Start of Provided entries

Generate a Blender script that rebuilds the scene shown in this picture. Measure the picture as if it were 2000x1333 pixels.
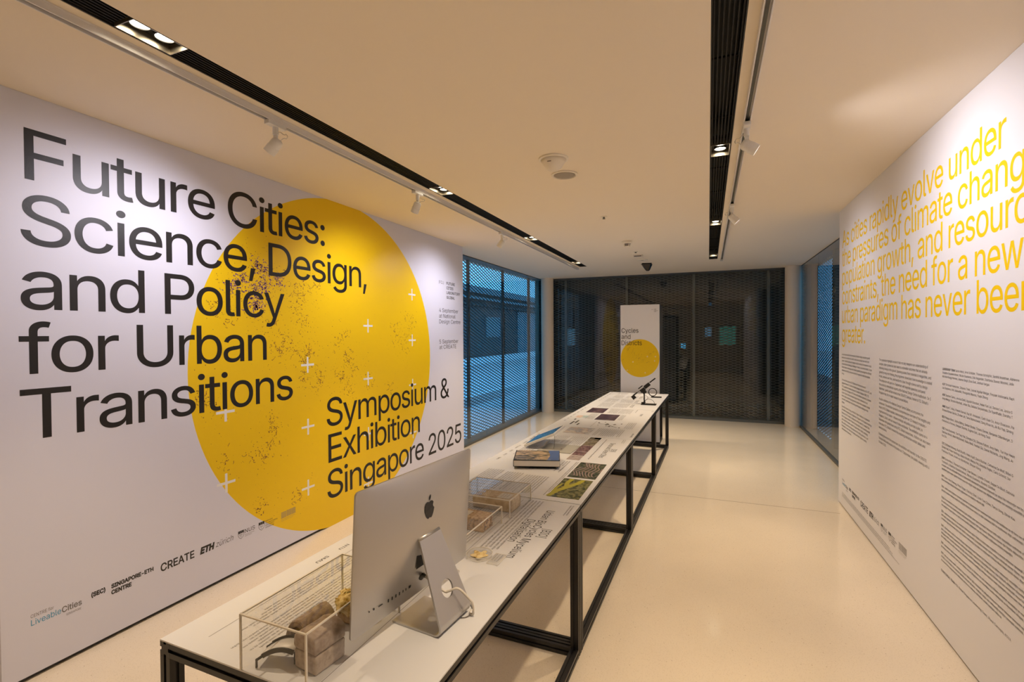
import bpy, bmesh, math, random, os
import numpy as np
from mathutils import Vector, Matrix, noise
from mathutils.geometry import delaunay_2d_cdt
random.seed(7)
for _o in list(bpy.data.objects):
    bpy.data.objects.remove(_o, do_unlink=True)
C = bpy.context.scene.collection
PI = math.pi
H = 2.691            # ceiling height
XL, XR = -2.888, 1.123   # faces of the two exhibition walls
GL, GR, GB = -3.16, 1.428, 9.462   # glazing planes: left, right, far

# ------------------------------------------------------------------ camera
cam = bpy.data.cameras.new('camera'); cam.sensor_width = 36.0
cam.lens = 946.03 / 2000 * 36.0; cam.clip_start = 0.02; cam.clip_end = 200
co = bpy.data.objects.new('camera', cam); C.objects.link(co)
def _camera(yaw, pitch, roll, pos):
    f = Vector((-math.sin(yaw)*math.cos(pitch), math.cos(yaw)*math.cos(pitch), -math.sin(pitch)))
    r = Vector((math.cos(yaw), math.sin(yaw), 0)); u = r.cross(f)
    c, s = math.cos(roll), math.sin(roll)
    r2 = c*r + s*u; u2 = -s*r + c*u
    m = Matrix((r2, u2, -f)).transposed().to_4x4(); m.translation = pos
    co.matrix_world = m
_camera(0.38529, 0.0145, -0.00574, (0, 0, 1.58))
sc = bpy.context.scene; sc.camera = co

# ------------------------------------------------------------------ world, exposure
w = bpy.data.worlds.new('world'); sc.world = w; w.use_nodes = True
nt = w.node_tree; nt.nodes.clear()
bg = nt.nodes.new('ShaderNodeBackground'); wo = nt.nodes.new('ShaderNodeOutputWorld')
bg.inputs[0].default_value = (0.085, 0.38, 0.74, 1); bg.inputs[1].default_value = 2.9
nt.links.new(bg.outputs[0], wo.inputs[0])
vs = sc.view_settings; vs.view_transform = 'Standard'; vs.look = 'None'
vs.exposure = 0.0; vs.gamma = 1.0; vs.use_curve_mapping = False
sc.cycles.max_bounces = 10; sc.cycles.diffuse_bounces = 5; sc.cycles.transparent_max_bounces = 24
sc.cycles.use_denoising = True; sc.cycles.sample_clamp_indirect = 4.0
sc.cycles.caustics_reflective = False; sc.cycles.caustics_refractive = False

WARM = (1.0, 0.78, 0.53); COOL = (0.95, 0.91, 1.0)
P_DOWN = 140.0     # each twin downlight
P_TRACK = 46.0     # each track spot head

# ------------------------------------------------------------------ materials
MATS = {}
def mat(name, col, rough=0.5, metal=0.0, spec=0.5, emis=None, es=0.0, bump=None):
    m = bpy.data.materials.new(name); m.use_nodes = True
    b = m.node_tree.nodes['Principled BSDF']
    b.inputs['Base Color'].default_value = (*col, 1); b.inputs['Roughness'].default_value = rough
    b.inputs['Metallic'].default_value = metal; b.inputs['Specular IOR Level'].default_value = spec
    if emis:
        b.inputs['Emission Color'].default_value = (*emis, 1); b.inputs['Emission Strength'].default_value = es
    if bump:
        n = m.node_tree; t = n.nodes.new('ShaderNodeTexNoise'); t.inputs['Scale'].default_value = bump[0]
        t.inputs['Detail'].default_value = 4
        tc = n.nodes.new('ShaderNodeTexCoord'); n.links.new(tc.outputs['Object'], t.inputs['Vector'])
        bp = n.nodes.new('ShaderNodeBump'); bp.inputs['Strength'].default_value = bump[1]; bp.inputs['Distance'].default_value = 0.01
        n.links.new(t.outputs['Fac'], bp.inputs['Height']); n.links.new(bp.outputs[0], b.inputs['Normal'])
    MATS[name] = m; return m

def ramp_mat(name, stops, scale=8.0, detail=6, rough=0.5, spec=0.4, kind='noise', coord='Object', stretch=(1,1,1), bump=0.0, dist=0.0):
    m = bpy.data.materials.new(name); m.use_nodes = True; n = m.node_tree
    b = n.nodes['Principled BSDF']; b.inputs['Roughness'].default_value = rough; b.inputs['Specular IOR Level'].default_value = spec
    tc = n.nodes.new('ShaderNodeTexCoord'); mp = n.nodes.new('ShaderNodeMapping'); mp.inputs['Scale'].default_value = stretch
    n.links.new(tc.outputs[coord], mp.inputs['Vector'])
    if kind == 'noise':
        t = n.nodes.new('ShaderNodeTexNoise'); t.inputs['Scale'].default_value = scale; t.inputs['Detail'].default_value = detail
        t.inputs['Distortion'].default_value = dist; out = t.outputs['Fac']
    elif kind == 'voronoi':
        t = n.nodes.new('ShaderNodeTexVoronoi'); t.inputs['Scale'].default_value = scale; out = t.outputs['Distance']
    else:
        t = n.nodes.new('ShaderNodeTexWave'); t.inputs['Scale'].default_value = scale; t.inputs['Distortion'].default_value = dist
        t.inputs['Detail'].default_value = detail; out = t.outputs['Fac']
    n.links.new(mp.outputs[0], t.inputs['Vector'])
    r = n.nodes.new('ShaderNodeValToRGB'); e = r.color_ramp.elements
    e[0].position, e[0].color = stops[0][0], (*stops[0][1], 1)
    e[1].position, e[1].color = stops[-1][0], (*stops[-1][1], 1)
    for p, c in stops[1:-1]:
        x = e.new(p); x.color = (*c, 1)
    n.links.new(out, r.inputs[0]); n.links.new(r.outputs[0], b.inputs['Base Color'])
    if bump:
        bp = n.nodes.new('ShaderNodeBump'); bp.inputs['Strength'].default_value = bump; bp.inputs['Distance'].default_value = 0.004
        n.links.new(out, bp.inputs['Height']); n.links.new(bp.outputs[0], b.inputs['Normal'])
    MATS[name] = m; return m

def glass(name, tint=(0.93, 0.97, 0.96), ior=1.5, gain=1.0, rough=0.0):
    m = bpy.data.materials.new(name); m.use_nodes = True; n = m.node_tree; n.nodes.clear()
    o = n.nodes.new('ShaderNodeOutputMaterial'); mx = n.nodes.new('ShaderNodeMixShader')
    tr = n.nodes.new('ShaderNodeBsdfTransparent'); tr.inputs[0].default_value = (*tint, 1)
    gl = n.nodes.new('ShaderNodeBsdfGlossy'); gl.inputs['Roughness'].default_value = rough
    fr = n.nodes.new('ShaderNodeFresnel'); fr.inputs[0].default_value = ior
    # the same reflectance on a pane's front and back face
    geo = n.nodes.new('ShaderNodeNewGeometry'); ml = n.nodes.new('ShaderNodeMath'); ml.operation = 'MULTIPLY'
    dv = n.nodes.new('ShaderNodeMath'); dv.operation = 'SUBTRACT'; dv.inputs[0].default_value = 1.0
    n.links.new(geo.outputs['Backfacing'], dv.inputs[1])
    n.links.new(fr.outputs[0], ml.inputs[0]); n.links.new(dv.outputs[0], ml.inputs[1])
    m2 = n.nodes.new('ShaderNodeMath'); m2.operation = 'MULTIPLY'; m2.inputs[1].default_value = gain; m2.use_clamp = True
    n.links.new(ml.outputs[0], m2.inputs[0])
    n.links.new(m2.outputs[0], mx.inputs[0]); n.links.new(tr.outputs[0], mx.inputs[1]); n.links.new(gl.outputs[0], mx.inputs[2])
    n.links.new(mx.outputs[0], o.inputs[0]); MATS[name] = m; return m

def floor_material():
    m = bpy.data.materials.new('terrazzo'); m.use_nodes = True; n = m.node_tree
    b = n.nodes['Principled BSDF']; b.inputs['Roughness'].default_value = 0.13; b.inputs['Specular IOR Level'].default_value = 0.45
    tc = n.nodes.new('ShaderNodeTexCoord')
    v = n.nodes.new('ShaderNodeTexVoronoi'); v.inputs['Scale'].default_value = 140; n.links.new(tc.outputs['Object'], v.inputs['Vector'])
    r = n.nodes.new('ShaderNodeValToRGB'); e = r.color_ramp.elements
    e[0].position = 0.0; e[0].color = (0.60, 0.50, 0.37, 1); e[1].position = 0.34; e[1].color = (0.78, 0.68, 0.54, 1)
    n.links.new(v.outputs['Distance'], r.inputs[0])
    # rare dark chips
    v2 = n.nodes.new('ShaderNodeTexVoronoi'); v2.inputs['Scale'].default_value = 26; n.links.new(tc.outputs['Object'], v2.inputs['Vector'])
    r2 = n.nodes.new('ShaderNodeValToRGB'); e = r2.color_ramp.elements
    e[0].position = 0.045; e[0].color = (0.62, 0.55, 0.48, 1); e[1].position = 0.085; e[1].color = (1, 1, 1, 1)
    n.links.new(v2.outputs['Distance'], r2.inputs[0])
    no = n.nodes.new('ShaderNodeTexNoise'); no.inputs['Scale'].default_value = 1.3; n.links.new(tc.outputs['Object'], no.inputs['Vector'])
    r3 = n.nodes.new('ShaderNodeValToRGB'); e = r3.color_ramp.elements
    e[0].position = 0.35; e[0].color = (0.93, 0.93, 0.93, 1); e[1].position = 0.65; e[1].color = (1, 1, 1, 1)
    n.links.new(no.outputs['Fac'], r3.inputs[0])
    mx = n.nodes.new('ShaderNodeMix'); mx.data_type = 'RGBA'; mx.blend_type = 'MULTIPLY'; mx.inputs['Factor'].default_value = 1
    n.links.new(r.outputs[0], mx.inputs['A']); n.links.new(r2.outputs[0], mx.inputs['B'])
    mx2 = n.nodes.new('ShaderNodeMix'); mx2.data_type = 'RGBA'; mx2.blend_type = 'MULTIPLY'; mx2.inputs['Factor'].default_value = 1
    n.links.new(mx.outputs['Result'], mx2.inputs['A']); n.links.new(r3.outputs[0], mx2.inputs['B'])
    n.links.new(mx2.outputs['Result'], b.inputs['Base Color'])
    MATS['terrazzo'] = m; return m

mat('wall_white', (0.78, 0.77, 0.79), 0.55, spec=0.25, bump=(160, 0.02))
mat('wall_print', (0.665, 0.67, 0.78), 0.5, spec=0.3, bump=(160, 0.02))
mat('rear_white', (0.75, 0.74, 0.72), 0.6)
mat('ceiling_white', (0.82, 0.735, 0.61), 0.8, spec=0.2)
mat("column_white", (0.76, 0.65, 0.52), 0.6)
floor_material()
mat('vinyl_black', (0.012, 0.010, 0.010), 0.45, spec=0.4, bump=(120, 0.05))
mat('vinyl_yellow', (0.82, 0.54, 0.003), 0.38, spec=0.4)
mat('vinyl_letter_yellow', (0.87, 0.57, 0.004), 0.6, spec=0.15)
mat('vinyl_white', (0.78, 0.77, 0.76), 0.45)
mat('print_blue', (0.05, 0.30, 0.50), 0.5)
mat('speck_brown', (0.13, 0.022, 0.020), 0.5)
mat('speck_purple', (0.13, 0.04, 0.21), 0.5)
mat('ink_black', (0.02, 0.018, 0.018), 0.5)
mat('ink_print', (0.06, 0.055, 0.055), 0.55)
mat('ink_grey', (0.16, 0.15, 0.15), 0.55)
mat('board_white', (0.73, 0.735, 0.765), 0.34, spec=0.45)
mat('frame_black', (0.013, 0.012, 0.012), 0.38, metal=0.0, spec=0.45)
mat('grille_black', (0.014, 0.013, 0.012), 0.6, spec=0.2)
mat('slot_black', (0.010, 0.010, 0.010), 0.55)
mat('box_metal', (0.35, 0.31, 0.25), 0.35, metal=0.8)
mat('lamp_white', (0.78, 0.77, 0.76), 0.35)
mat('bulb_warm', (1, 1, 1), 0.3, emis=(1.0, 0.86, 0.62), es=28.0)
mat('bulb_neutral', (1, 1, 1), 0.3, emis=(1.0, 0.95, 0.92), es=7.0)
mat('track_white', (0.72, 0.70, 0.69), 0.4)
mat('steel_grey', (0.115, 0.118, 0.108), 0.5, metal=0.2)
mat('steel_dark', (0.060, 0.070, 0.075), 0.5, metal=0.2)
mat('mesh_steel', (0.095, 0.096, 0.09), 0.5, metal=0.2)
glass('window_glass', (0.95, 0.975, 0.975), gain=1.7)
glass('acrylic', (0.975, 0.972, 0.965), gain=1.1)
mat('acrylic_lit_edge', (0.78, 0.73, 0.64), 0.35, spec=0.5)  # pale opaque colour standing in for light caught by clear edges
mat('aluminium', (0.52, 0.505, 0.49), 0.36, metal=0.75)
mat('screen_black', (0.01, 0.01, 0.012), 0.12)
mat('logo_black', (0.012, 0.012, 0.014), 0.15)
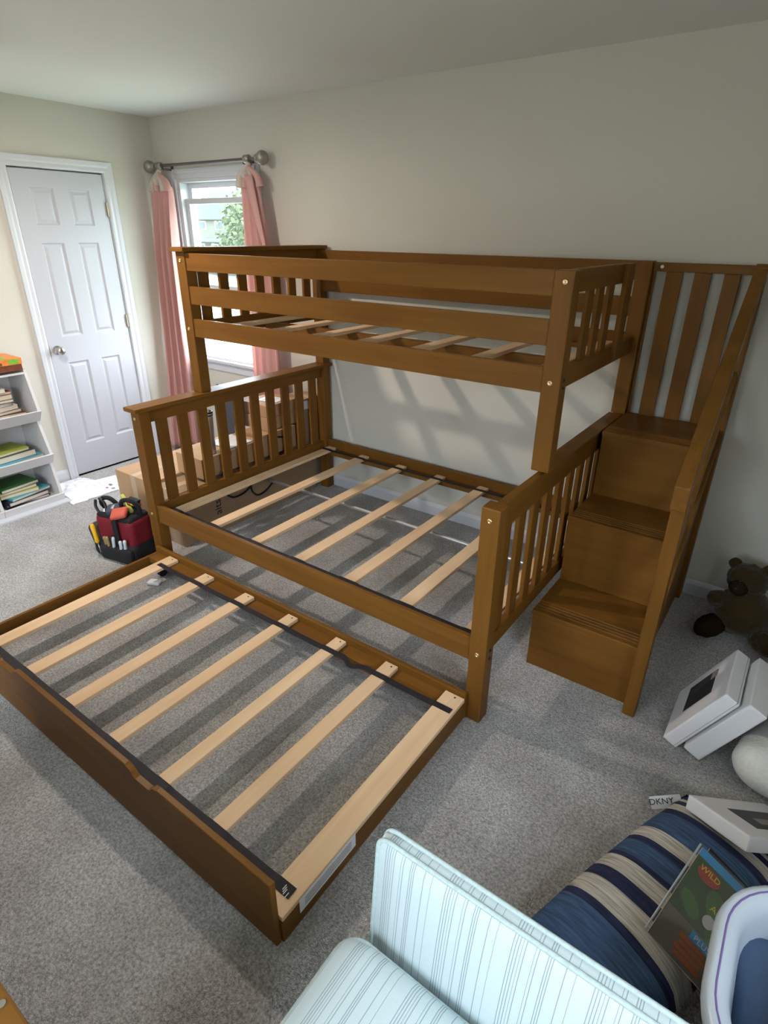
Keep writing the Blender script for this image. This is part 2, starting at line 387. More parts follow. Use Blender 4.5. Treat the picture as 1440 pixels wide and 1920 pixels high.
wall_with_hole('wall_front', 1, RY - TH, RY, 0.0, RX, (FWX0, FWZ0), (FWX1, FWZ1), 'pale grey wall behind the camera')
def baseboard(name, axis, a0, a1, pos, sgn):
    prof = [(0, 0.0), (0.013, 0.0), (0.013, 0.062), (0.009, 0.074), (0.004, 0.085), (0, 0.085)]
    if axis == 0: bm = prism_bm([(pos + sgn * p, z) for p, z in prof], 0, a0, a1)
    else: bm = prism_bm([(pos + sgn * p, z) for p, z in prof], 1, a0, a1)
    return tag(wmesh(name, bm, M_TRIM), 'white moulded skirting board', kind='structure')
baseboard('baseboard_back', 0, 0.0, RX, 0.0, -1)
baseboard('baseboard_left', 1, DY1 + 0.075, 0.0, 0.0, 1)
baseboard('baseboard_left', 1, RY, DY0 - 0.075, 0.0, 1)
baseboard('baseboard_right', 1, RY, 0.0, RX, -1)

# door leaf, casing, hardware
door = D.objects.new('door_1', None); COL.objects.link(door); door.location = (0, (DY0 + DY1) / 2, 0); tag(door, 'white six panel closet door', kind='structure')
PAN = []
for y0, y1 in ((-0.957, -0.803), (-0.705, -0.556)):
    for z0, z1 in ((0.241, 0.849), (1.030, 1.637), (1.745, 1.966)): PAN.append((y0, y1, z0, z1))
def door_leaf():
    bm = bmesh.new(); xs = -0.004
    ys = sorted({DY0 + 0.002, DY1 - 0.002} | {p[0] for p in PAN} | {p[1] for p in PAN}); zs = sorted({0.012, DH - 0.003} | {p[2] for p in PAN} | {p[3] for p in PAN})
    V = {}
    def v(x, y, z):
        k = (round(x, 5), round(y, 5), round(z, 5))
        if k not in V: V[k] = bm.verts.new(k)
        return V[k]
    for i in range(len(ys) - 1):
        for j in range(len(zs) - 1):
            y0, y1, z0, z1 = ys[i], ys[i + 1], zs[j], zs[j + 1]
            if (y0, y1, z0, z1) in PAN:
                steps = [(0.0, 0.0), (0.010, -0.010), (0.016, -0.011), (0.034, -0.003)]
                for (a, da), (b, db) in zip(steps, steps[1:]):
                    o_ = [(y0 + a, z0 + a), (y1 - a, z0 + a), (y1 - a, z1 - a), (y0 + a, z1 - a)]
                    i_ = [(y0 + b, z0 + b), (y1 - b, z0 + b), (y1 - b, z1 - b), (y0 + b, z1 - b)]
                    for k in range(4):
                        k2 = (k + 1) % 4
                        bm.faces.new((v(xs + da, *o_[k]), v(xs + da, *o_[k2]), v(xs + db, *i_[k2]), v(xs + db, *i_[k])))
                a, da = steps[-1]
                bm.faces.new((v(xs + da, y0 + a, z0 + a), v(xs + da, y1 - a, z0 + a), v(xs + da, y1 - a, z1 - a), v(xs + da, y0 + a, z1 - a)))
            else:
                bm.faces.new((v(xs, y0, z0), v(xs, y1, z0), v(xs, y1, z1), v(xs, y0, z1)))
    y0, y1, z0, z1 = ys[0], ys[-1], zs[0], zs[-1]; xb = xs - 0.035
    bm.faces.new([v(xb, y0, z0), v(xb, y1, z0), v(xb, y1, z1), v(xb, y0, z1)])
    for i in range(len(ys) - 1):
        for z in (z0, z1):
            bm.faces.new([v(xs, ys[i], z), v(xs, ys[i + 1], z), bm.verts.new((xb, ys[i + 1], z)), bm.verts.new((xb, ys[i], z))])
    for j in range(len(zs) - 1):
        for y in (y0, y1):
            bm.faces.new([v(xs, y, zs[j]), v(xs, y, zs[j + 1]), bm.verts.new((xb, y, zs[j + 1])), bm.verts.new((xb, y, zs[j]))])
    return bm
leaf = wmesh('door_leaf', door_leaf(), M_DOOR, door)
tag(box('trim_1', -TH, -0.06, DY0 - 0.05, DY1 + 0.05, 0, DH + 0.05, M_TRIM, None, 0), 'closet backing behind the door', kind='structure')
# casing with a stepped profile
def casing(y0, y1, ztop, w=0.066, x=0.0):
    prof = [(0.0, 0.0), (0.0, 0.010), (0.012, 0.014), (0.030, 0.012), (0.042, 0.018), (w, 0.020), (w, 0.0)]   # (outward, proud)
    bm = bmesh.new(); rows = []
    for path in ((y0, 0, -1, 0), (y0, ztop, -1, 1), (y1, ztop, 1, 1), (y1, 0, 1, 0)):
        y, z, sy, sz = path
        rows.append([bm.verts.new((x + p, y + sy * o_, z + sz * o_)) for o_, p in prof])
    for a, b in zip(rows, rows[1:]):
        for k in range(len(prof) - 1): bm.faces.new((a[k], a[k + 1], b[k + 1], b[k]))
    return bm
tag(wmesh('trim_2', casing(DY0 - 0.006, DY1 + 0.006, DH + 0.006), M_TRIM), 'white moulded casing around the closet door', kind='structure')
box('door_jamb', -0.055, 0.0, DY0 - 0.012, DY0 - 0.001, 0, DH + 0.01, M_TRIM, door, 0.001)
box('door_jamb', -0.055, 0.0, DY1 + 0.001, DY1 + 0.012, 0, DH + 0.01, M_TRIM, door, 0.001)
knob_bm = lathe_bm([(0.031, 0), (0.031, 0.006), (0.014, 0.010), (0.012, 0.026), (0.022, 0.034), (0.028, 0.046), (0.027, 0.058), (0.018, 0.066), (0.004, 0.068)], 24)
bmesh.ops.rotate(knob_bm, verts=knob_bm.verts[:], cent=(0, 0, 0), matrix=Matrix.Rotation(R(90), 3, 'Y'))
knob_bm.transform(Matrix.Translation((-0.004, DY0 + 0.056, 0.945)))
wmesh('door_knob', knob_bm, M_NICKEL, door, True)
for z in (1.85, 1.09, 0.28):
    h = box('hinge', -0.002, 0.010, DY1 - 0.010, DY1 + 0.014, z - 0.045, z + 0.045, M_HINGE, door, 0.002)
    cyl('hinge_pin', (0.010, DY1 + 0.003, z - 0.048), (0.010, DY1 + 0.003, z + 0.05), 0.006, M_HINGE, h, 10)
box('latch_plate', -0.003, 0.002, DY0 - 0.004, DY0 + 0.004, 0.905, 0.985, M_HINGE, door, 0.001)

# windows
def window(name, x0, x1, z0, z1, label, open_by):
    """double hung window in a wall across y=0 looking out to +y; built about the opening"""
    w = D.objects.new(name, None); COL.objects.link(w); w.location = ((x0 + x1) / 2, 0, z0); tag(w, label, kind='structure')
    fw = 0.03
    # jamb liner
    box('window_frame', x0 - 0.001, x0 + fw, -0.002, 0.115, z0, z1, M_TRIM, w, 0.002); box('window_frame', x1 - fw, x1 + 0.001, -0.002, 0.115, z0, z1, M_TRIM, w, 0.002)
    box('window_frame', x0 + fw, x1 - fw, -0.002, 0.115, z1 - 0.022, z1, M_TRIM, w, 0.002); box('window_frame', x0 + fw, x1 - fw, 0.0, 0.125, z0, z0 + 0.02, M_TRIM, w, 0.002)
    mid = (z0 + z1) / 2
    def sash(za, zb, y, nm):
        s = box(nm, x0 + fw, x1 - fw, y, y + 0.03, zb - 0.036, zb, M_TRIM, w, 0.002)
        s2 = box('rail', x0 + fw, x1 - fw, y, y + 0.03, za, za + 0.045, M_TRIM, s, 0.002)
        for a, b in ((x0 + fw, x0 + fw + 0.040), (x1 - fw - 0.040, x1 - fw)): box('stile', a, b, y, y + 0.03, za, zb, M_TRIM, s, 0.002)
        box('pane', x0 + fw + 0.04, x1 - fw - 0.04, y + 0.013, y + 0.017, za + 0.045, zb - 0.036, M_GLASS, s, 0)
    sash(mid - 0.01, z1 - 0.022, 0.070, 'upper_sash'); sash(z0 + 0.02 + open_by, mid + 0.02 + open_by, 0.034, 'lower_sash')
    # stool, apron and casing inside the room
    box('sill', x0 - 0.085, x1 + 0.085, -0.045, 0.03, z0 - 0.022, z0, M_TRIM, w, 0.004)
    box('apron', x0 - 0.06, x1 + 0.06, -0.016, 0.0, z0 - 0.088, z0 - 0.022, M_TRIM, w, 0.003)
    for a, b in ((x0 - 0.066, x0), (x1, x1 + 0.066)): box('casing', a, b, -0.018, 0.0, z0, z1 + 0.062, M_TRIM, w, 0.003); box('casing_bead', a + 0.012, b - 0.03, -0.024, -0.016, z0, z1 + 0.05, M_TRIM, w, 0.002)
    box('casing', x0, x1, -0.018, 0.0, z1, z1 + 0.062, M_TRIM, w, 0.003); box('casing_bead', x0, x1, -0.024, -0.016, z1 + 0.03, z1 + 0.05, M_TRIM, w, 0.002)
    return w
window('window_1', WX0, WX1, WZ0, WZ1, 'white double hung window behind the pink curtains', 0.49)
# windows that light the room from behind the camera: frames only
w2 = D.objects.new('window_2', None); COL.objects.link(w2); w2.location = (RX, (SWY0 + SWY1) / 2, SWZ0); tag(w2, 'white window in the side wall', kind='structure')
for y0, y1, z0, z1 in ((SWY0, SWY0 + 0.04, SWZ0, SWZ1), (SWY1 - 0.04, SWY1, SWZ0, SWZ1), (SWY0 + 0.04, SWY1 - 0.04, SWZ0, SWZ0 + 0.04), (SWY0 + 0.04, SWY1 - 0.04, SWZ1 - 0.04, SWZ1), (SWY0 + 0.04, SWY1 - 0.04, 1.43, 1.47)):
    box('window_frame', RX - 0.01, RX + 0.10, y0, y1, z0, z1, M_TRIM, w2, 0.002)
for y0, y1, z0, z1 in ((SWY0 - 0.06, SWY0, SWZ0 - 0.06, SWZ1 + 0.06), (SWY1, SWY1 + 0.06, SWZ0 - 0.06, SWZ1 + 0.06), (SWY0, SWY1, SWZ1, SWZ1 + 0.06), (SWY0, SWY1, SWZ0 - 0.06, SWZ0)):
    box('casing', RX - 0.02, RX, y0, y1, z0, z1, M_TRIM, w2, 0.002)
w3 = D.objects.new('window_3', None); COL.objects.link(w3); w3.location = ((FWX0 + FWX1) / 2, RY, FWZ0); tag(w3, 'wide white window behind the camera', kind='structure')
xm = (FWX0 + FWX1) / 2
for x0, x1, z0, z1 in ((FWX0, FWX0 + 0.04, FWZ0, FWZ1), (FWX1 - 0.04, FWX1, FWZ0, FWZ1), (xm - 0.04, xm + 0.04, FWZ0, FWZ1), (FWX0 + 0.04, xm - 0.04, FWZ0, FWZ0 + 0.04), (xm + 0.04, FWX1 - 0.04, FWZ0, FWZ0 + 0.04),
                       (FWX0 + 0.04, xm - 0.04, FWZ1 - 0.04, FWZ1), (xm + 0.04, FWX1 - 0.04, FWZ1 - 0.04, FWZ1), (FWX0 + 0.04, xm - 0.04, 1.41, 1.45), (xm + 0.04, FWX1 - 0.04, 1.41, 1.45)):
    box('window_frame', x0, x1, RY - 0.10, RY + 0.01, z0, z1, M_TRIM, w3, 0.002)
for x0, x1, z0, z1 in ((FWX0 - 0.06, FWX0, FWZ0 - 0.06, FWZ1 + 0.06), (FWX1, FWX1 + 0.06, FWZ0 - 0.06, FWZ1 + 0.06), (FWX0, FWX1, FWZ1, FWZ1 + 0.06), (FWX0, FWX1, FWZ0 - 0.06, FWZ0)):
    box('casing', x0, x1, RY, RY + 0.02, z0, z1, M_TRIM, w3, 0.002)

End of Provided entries

> **Written request**:
Give again only the lines from the one bearing "spec=0.25, bump=(160, 0.02))" through the one bearing "mat('logo_black', (0.012, 0.012, 0.014), 0.15)", exactly as they stand.

> **Finished answer**:
mat('wall_white', (0.78, 0.77, 0.79), 0.55, spec=0.25, bump=(160, 0.02))
mat('wall_print', (0.665, 0.67, 0.78), 0.5, spec=0.3, bump=(160, 0.02))
mat('rear_white', (0.75, 0.74, 0.72), 0.6)
mat('ceiling_white', (0.82, 0.735, 0.61), 0.8, spec=0.2)
mat("column_white", (0.76, 0.65, 0.52), 0.6)
floor_material()
mat('vinyl_black', (0.012, 0.010, 0.010), 0.45, spec=0.4, bump=(120, 0.05))
mat('vinyl_yellow', (0.82, 0.54, 0.003), 0.38, spec=0.4)
mat('vinyl_letter_yellow', (0.87, 0.57, 0.004), 0.6, spec=0.15)
mat('vinyl_white', (0.78, 0.77, 0.76), 0.45)
mat('print_blue', (0.05, 0.30, 0.50), 0.5)
mat('speck_brown', (0.13, 0.022, 0.020), 0.5)
mat('speck_purple', (0.13, 0.04, 0.21), 0.5)
mat('ink_black', (0.02, 0.018, 0.018), 0.5)
mat('ink_print', (0.06, 0.055, 0.055), 0.55)
mat('ink_grey', (0.16, 0.15, 0.15), 0.55)
mat('board_white', (0.73, 0.735, 0.765), 0.34, spec=0.45)
mat('frame_black', (0.013, 0.012, 0.012), 0.38, metal=0.0, spec=0.45)
mat('grille_black', (0.014, 0.013, 0.012), 0.6, spec=0.2)
mat('slot_black', (0.010, 0.010, 0.010), 0.55)
mat('box_metal', (0.35, 0.31, 0.25), 0.35, metal=0.8)
mat('lamp_white', (0.78, 0.77, 0.76), 0.35)
mat('bulb_warm', (1, 1, 1), 0.3, emis=(1.0, 0.86, 0.62), es=28.0)
mat('bulb_neutral', (1, 1, 1), 0.3, emis=(1.0, 0.95, 0.92), es=7.0)
mat('track_white', (0.72, 0.70, 0.69), 0.4)
mat('steel_grey', (0.115, 0.118, 0.108), 0.5, metal=0.2)
mat('steel_dark', (0.060, 0.070, 0.075), 0.5, metal=0.2)
mat('mesh_steel', (0.095, 0.096, 0.09), 0.5, metal=0.2)
glass('window_glass', (0.95, 0.975, 0.975), gain=1.7)
glass('acrylic', (0.975, 0.972, 0.965), gain=1.1)
mat('acrylic_lit_edge', (0.78, 0.73, 0.64), 0.35, spec=0.5)  # pale opaque colour standing in for light caught by clear edges
mat('aluminium', (0.52, 0.505, 0.49), 0.36, metal=0.75)
mat('screen_black', (0.01, 0.01, 0.012), 0.12)
mat('logo_black', (0.012, 0.012, 0.014), 0.15)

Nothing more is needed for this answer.